Imagem encontrada em http://www.guiadacidade.pt/
Coimbra, 11 de Março de 1951 – Resposta a um inquérito do Journal des Poètes:
Sim, a Poesia pode ainda ser a grande mensagem da Europa ao mundo, e prolongar em liberdade a tradição do seu humanismo. Mas com a profunda e radical reforma dos seus servidores. Entendendo que ela é a mais completa pergunta que se pode fazer à humanidade, e a mais sugestiva resposta que essa mesma humanidade pode dar, nenhum sofisma deve existir nos termos. Ora os poetas tentam de há muito ouvir incompletamente a Esfinge e retorquir-lhe com ambiguidade. A expressão desse diálogo é equívoca e serve ao mesmo tempo Deus e o Diabo. Cada poeta mói no mesmo almofariz o bem e o mal, sem reparar que desde que o homem é homem o dilema é sempre o mesmo: todos ou alguns? E se foi possível outrora, por virtude da cegueira desses tempos, esquecer que o animal de quatro, duas e três patas do enigma (na meninice a gatinhar, bípede na maturidade e apoiado ao bordão na velhice) não era apenas um Sócrates de eleição mas também seu escravo, quer o confesse, quer não, o Parnaso de agora sabe-o perfeitamente.
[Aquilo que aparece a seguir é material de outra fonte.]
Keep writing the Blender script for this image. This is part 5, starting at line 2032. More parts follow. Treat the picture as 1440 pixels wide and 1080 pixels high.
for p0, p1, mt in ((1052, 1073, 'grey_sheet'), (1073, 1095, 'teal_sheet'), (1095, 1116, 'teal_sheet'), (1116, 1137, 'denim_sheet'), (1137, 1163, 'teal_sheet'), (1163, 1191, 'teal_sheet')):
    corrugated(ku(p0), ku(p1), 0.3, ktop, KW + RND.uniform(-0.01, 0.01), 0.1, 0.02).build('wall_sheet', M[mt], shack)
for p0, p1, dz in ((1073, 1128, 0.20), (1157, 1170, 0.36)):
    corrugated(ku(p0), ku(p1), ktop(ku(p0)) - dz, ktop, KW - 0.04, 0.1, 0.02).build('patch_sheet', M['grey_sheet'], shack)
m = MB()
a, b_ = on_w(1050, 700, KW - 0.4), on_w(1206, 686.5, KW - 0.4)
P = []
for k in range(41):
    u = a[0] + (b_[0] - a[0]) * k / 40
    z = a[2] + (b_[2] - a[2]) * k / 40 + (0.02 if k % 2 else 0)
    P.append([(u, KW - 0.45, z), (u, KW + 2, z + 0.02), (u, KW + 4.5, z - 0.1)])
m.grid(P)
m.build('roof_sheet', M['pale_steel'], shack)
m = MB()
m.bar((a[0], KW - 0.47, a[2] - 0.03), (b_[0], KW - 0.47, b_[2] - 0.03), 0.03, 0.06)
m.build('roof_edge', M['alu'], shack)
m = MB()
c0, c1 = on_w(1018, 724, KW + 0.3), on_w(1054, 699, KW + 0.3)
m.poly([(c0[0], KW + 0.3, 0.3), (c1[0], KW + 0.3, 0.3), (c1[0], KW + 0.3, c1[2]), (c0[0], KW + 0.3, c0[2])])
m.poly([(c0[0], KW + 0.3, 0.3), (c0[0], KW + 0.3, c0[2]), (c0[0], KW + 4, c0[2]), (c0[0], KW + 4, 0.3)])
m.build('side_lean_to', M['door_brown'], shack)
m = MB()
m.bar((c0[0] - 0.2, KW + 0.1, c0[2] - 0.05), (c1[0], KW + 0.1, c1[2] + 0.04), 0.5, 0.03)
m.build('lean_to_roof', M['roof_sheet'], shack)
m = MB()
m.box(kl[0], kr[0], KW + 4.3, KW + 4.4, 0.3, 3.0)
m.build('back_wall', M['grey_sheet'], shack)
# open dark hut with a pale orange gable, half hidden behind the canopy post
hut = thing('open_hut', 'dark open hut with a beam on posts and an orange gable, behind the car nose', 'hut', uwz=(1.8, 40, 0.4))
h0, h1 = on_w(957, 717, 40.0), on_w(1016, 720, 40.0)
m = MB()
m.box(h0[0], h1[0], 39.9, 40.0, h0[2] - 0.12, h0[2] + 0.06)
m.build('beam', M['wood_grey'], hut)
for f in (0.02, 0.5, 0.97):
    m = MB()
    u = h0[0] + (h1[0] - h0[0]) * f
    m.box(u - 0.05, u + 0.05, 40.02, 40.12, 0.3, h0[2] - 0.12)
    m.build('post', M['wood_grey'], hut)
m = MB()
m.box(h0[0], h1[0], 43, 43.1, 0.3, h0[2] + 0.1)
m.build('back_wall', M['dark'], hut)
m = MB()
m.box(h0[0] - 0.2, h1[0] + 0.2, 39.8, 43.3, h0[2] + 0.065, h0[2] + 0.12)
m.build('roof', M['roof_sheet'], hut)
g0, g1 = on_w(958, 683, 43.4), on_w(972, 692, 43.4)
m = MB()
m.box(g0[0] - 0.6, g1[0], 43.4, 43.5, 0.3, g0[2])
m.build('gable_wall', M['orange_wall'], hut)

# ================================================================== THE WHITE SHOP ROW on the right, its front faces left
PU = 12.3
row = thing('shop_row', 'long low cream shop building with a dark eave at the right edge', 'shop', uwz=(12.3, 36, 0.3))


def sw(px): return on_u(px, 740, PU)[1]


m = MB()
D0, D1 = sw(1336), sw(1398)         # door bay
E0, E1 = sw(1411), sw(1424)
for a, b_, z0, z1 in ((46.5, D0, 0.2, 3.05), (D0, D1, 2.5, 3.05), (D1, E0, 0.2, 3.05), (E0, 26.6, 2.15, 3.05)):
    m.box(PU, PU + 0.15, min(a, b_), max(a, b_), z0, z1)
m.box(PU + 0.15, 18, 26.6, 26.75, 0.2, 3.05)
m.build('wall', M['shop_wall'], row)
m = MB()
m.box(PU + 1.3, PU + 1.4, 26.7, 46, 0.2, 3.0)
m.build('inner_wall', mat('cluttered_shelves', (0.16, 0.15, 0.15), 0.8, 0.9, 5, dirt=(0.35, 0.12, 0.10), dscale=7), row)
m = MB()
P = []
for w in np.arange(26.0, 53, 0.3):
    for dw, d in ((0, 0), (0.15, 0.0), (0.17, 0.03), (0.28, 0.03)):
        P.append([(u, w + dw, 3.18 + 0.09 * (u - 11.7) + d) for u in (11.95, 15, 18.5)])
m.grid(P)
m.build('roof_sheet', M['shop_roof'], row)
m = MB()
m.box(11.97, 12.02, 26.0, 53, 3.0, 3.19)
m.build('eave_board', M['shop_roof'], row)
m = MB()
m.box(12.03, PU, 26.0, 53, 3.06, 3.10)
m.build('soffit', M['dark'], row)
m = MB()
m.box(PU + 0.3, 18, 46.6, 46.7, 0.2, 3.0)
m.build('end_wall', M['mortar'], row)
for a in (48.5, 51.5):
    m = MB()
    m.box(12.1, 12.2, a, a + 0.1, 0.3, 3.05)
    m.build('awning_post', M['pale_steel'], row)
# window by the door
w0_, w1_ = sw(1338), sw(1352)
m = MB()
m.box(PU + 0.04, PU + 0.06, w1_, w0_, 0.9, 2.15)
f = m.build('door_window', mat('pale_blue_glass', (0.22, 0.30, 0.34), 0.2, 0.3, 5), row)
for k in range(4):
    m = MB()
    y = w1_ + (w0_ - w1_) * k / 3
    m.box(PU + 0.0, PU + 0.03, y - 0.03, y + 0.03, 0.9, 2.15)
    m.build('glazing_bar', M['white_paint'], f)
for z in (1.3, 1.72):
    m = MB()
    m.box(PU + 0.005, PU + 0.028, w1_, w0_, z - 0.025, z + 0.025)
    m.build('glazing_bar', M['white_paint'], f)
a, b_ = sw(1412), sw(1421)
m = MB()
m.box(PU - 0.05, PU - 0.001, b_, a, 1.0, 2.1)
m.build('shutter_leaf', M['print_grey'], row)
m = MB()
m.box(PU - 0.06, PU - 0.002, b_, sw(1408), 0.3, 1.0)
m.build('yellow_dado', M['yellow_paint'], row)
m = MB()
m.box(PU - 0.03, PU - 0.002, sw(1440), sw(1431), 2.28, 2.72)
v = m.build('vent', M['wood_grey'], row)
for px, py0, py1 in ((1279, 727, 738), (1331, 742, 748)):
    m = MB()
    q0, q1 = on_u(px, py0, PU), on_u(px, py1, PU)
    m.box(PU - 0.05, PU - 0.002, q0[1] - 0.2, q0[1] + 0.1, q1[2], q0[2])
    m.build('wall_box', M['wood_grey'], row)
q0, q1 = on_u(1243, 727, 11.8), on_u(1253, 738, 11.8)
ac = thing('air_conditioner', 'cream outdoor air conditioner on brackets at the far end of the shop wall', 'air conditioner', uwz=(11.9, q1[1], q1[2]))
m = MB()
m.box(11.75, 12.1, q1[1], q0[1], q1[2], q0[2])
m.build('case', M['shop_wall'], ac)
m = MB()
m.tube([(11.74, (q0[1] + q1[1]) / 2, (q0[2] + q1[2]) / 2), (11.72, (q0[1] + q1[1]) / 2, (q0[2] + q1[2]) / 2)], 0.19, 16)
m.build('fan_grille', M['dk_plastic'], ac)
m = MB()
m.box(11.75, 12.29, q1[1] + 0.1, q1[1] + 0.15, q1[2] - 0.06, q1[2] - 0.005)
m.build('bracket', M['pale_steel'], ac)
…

E a liberdade da sua existência não terá sentido e dignidade se em vez de conquistada for uma concessão recebida. Só quando insubmissos, e por isso dignos do seu nome, os poetas serão capazes de cumprir a sua missão divinatória por conta de todo o sofrimento humano. Somente da fortaleza da sua independência poderão oferecer à angústia universal a chave de um futuro melhor, construído sobre a denúncia dos crimes e das injustiças de que são testemunhas. O seu desejo de serem exemplares será a única arma do seu combate e a única esperança do seu triunfo. Corvos fugidos da arca onde navegava o medo e a passividade, terão de enfrentar a fúria do dilúvio e descobrir o rochedo onde não cheguem as vagas de nenhuma tirania. Antes de trair, os poetas têm obrigação de sucumbir. Só assim poderão espalhar a boa nova de uma verdade em perpétua renovação, pólen imponderável e alado que atravessa as fronteiras sem passaporte e fecunda do mesmo sonho todos os corações.
O que fez da Poesia um dos picos imaculados da cultura europeia, e ao mesmo tempo um factor decisivo da consciência universal, foi o seu heroísmo e a sua fidelidade a tudo o que é eterno. E para que continue entre os povos europeus essa missão purificadora e unificadora, é necessário que ele seja a expressão dos mais puros anseios de cada um e de todos. É preciso que abrace não apenas um indivíduo ou uma classe, mas o Homem. O Homem que as religiões salvaram para o céu nas catacumbas e no martírio, e que a Poesia deve salvar para a terra, à clara e alegre luz da beleza. Porque só a beleza nos arranca à solidão e nos une na mesma comunhão fraternal. Sorriso do mundo, só ela é capaz de nos oferecer aqui um ideal isento de armadilhas e contradições. Mais do que refocilar no lodo, é urgente que a Poesia arranque dele os que ali caíram desesperados, e lhes transmita a alegria de viver na descoberta sempre renovada e virginal dos seres e das coisas. Nem caridade, nem humanitarismo. Simplesmente a revelação gratuita e maravilhosa da face permanente do circunstancial, esperança libertadora ansiosamente desejada por todos os mortais.

In «Diário (6.º volume)», de Miguel Torga, edição de autor, Coimbra, 1978 (3.ª edição).